__Aim of the exercise__
Up to and including the line with "from mathutils import Vector, Matrix", reproduce the listing below exactly, beginning at its first line.

__Material provided__
· · · · ·
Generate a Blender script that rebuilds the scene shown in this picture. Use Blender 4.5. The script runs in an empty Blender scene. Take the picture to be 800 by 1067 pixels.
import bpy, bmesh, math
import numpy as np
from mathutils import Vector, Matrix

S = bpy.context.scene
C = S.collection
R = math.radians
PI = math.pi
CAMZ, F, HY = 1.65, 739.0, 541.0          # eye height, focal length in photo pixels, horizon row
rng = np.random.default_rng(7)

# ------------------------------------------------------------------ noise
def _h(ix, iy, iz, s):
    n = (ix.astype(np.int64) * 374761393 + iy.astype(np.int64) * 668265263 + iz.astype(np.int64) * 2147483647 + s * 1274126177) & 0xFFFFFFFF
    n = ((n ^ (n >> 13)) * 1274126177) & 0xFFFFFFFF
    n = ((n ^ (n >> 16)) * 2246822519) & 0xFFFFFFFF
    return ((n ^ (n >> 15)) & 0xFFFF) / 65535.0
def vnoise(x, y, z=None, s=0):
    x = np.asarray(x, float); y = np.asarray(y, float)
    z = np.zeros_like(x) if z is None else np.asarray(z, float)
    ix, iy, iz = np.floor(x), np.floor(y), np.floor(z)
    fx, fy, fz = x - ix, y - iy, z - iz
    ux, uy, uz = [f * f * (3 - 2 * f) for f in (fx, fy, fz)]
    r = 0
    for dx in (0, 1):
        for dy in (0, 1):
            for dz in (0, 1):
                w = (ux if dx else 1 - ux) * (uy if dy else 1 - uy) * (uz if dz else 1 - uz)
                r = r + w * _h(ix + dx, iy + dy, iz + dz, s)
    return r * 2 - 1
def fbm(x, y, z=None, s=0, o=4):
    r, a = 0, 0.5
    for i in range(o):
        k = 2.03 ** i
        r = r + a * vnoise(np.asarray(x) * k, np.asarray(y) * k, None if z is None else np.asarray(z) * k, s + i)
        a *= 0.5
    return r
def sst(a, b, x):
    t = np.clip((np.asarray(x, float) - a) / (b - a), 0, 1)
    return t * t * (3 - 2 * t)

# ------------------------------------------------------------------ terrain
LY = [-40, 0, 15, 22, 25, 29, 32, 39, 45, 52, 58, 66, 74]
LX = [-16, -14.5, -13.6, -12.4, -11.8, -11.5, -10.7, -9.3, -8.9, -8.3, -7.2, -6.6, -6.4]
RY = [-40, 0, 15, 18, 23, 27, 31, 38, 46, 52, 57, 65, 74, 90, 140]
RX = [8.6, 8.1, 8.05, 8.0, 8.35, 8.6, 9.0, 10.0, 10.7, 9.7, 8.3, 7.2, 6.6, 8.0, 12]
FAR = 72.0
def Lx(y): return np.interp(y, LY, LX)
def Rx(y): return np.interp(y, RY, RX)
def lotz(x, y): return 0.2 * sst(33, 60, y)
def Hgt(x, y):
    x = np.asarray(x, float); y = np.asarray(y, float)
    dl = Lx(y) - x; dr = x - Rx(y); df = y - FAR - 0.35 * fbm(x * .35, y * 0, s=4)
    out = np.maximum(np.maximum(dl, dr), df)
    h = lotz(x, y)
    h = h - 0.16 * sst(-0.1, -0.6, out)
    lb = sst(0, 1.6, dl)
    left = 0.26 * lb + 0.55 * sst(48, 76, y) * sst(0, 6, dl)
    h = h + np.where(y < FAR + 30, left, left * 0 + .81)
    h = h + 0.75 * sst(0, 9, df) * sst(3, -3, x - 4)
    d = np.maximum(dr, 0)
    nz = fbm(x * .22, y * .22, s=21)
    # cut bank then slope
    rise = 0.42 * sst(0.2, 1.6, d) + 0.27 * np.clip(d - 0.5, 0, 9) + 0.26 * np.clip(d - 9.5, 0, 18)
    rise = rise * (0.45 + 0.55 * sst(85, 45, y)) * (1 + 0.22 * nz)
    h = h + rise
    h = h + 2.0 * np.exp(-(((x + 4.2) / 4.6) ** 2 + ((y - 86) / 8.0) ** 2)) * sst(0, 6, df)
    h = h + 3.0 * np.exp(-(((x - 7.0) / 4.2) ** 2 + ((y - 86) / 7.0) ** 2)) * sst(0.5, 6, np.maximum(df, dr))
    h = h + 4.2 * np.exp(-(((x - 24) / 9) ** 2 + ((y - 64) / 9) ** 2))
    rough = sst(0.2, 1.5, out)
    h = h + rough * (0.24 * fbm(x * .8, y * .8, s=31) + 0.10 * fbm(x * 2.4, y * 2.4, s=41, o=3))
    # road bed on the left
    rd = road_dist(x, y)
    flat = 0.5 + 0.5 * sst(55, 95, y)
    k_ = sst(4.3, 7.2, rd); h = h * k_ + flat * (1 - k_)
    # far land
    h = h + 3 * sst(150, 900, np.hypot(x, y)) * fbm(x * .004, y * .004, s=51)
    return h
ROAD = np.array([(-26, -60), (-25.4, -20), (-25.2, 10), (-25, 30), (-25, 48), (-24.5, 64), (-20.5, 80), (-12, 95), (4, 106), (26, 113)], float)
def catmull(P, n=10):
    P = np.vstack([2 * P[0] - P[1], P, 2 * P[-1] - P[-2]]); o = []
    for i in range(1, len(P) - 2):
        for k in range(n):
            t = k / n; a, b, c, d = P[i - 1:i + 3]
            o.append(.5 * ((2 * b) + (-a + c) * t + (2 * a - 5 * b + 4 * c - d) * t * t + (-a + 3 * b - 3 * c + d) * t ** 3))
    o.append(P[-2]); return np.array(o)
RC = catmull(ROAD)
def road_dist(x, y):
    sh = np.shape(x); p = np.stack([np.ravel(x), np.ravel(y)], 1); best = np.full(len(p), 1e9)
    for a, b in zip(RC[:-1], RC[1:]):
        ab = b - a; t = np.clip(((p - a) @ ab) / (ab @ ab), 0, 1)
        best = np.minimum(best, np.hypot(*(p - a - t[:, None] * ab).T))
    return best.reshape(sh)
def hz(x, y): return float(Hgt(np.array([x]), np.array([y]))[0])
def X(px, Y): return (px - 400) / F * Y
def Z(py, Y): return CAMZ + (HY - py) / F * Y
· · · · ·
__In response__
Generate a Blender script that rebuilds the scene shown in this picture. Use Blender 4.5. The script runs in an empty Blender scene. Take the picture to be 800 by 1067 pixels.
import bpy, bmesh, math
import numpy as np
from mathutils import Vector, Matrix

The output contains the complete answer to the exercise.